Beaulieu s’est refusé à préciser les décors où Lonie prend pied : on ignore où l’attaque le guêpier initial, dans quelle ville Lonie devient boniche sans papiers, sous quel ciel Ludo a planté ses jeunes racines. L’auteur y accroît sa liberté d’expression, mais au risque d’une généralisation incontrôlée. Il tempère ce danger en segmentant la narration : Lonie s’expliquera, Nick, policier affectueux et pondéré, ajoutera ses nuances. Maureen, la ravisseuse, prendra aussi la parole, mais jamais Beaulieu ne lui ouvrira vraiment la sympathie du lecteur ; jamais le dénouement qui la frappe, plus brutal dans ses ablations humaines que sur son versant légal, ne l’immergera dans la repentance qu’on pouvait attendre (et redouter) d’une criminelle born in USA. Pas question pour elle de regret, d’eau lustrale lavant la conscience, de rachat par la confession.

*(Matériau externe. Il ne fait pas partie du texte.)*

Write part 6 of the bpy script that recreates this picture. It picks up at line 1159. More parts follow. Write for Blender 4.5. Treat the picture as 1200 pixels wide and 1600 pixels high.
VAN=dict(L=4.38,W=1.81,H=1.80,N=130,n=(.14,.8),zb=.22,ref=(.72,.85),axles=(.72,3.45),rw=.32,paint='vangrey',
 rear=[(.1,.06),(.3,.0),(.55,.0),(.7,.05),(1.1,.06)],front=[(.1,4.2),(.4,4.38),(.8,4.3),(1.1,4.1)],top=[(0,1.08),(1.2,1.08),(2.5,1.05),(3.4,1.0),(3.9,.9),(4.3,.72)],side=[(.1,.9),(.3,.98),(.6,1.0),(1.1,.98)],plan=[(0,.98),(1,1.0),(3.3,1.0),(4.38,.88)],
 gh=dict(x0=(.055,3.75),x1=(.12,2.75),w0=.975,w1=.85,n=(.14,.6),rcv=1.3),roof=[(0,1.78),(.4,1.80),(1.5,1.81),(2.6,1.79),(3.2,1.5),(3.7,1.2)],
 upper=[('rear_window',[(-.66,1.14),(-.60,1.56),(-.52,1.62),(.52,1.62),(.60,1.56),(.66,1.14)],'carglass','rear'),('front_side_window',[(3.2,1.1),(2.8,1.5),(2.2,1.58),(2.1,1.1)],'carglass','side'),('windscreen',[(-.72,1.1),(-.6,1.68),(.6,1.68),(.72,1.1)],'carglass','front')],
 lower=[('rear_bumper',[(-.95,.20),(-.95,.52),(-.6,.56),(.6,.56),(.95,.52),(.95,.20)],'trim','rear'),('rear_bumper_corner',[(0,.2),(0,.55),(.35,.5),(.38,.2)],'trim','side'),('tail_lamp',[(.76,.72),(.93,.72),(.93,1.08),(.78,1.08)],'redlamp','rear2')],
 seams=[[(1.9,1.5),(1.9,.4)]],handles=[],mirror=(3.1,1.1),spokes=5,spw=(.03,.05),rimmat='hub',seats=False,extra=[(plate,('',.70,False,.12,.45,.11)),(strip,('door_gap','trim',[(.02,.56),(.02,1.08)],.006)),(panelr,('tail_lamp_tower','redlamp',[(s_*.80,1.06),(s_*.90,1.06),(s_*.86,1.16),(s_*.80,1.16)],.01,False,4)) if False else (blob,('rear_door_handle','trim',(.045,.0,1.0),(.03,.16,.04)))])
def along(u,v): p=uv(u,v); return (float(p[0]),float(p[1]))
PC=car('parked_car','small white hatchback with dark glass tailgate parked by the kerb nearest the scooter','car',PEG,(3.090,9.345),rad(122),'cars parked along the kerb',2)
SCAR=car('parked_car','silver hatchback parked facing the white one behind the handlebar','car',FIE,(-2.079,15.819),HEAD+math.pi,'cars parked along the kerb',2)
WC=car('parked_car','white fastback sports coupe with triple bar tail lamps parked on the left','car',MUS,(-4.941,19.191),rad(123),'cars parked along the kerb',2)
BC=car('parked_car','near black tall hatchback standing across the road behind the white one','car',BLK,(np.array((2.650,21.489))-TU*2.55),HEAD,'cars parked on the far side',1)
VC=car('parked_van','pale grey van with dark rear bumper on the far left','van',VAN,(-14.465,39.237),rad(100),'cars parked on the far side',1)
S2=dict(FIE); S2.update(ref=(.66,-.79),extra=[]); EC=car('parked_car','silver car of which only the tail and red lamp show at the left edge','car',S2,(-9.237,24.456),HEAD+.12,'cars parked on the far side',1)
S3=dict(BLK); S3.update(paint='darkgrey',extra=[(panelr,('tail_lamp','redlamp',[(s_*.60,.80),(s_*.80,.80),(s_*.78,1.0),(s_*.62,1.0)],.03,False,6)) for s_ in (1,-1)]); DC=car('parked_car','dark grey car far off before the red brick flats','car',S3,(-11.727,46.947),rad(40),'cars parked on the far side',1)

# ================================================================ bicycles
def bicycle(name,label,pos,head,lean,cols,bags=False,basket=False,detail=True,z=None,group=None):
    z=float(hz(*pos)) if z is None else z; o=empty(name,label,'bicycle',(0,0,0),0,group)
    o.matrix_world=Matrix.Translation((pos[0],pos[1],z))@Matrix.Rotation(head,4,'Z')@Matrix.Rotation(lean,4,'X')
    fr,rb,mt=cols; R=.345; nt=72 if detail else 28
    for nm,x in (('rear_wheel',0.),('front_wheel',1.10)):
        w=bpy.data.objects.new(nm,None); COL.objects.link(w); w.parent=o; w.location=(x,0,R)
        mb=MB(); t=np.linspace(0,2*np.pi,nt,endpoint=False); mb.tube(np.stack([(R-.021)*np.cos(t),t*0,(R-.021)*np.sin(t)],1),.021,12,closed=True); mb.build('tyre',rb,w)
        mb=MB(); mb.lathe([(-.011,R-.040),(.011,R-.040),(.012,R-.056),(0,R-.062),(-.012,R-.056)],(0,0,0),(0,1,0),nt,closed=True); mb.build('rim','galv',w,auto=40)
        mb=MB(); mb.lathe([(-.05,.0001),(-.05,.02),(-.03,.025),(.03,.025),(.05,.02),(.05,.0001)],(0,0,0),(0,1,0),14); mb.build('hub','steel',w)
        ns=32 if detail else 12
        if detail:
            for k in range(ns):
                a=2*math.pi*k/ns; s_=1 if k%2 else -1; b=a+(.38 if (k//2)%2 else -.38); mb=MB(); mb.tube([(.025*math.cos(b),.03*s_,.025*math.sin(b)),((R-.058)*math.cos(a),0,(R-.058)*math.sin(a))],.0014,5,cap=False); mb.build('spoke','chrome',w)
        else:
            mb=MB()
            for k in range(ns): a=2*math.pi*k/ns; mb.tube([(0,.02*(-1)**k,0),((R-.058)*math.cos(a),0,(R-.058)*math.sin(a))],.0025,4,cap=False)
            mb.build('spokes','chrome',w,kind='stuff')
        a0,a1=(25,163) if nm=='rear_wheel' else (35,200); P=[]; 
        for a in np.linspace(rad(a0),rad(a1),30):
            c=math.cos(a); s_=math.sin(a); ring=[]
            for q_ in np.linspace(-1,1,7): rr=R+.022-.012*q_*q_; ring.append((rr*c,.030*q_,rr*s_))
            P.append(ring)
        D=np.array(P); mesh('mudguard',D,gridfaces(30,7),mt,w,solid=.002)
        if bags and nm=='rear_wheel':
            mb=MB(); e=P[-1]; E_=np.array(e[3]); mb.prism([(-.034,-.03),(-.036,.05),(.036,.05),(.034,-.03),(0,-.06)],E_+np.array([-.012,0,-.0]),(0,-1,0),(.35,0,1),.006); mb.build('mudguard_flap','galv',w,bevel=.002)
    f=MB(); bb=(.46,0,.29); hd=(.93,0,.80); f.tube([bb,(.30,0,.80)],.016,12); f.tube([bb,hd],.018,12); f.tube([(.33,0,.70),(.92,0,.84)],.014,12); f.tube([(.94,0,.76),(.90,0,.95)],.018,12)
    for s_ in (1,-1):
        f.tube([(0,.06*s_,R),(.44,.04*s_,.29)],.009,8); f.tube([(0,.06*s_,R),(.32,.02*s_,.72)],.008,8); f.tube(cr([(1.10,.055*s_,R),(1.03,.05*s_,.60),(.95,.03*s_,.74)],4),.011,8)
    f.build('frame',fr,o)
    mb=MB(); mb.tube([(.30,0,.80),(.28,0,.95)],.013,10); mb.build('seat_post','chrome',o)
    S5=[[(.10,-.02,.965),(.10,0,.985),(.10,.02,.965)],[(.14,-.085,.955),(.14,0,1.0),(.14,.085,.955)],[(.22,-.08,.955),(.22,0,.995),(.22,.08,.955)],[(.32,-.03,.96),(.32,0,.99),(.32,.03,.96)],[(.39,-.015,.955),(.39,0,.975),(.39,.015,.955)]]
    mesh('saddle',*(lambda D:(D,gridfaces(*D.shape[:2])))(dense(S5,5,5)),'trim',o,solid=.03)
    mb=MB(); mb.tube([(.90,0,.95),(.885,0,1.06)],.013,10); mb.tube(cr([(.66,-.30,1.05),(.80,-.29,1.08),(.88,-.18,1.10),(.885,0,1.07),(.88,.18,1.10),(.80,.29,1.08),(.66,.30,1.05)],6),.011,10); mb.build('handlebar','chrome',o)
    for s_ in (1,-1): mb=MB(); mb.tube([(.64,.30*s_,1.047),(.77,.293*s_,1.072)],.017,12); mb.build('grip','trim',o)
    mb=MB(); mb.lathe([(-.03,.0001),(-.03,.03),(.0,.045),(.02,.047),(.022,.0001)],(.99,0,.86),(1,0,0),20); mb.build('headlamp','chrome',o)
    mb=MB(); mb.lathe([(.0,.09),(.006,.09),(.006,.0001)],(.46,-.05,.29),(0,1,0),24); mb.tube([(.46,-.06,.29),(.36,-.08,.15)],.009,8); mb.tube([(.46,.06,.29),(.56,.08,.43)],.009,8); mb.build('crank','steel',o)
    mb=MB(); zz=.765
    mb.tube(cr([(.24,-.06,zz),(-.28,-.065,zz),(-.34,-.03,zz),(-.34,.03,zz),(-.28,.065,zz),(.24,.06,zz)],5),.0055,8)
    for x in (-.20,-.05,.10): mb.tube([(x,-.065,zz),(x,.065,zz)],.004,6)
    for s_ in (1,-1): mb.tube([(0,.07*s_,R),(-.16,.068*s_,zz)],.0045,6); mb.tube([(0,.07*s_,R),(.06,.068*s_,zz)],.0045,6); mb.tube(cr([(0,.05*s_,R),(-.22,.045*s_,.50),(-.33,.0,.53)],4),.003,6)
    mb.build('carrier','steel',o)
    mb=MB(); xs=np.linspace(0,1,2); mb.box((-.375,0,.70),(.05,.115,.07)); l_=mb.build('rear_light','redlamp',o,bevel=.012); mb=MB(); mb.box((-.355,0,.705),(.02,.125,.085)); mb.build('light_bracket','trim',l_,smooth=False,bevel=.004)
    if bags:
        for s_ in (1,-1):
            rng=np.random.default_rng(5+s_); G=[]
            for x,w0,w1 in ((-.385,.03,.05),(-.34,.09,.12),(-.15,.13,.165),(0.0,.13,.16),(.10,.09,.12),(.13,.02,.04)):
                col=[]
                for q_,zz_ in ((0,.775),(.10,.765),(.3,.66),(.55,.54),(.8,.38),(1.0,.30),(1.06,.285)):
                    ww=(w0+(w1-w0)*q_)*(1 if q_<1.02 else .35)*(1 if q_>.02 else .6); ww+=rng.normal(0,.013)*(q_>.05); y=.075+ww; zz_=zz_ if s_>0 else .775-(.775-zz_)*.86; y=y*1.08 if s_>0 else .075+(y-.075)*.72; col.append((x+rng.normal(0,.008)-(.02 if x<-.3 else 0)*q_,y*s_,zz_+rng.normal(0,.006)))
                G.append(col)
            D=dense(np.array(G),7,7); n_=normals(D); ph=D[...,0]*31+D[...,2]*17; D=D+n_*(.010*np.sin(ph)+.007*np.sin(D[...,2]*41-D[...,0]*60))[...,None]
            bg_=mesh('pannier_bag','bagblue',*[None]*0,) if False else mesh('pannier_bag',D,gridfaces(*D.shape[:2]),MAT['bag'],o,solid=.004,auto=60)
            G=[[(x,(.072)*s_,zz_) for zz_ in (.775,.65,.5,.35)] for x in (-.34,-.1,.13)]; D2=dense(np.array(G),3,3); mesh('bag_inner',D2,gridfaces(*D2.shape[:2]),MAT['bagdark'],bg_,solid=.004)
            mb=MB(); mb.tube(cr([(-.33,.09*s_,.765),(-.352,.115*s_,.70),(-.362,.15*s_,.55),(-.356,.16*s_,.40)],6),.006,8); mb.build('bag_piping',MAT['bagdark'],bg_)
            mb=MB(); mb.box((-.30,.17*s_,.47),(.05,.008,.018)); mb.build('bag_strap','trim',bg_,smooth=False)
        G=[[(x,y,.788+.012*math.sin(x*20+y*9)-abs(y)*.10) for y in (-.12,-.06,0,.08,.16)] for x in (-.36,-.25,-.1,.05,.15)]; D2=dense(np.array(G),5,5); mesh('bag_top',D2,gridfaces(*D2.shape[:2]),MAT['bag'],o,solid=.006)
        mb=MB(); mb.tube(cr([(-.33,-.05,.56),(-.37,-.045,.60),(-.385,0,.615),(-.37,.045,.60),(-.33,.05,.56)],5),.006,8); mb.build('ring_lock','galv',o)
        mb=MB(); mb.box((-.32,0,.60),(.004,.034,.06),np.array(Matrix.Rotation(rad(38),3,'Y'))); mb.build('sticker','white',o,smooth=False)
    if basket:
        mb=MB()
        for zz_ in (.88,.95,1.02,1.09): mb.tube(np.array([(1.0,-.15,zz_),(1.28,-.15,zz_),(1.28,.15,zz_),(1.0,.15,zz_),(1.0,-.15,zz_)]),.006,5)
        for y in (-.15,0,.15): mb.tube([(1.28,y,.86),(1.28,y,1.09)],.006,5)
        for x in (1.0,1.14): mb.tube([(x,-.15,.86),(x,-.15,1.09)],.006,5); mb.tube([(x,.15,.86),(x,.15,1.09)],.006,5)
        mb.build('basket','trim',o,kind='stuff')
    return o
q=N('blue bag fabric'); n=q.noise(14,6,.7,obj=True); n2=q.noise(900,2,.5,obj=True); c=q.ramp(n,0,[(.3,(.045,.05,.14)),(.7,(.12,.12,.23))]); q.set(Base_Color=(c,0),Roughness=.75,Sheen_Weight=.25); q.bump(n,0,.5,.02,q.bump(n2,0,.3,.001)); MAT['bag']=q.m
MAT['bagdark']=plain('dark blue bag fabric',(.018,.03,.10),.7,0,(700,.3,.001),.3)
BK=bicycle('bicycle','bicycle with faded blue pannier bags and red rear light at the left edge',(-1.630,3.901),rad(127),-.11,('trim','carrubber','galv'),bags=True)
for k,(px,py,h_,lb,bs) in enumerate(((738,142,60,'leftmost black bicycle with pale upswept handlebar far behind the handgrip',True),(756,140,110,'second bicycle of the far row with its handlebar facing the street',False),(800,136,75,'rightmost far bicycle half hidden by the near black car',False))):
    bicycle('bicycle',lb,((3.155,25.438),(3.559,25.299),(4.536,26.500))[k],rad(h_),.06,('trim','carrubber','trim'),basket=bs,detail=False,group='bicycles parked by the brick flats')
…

Beaulieu raconte avec autant de vie que de pondération. Cynisme et tendresse, détermination et nombrilisme se côtoient comme le souhaite le creuset du libéralisme économico-fondamentaliste. Les jugements, inexprimés mais disponibles, seront ceux du lecteur. Quant à l’auteur, il n’affirme sa présence que par quelques magnifiques trouées sur l’infini du cœur humain : « J’ai reçu son ‘je t’aime? en plein cœur, comme de la chevrotine crevant l’orignal. Mon âme s’est mise à meugler et à battre du sabot ». Quelque part en Amérique, la vie est à la fois autre et universelle.